■ **Work to be completed**
Extract, unchanged, every line from the top of the material below through the line with "EYE, FOC, PITCH = 1.4, 1050.0, R(16.45)", and no more.

■ **Dataset excerpt**
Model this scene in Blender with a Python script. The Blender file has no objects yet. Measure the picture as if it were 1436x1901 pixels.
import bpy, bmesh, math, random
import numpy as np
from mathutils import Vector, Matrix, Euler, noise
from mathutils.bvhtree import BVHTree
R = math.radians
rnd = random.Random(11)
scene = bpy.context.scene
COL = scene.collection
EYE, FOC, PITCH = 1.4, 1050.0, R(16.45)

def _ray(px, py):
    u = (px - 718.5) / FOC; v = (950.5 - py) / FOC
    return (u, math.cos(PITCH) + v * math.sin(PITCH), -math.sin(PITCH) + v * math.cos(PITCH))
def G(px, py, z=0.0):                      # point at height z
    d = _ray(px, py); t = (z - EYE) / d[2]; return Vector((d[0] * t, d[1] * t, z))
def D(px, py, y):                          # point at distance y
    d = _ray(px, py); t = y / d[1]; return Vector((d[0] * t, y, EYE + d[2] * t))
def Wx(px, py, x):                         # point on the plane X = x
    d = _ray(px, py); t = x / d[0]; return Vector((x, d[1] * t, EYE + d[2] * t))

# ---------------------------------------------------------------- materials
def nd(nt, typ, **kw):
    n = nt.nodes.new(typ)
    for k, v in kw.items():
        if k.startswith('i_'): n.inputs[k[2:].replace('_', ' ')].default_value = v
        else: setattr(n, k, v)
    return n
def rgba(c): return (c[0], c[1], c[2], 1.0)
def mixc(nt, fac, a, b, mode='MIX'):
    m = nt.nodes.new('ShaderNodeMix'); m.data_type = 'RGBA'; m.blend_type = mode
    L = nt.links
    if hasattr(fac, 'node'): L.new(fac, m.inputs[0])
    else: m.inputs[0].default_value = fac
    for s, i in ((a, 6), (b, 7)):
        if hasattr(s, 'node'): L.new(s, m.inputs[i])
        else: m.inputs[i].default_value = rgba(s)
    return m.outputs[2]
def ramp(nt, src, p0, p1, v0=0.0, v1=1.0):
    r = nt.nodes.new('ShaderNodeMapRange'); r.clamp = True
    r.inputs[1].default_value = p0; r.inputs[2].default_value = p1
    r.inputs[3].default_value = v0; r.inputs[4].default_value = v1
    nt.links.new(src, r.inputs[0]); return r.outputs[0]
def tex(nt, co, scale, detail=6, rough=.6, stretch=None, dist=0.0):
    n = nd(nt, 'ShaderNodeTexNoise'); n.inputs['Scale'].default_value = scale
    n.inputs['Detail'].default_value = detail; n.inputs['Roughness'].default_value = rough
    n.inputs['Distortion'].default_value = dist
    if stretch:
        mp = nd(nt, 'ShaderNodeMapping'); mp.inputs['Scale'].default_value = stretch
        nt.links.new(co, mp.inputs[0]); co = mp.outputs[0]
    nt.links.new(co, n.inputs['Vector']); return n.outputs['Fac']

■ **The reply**
Model this scene in Blender with a Python script. The Blender file has no objects yet. Measure the picture as if it were 1436x1901 pixels.
import bpy, bmesh, math, random
import numpy as np
from mathutils import Vector, Matrix, Euler, noise
from mathutils.bvhtree import BVHTree
R = math.radians
rnd = random.Random(11)
scene = bpy.context.scene
COL = scene.collection
EYE, FOC, PITCH = 1.4, 1050.0, R(16.45)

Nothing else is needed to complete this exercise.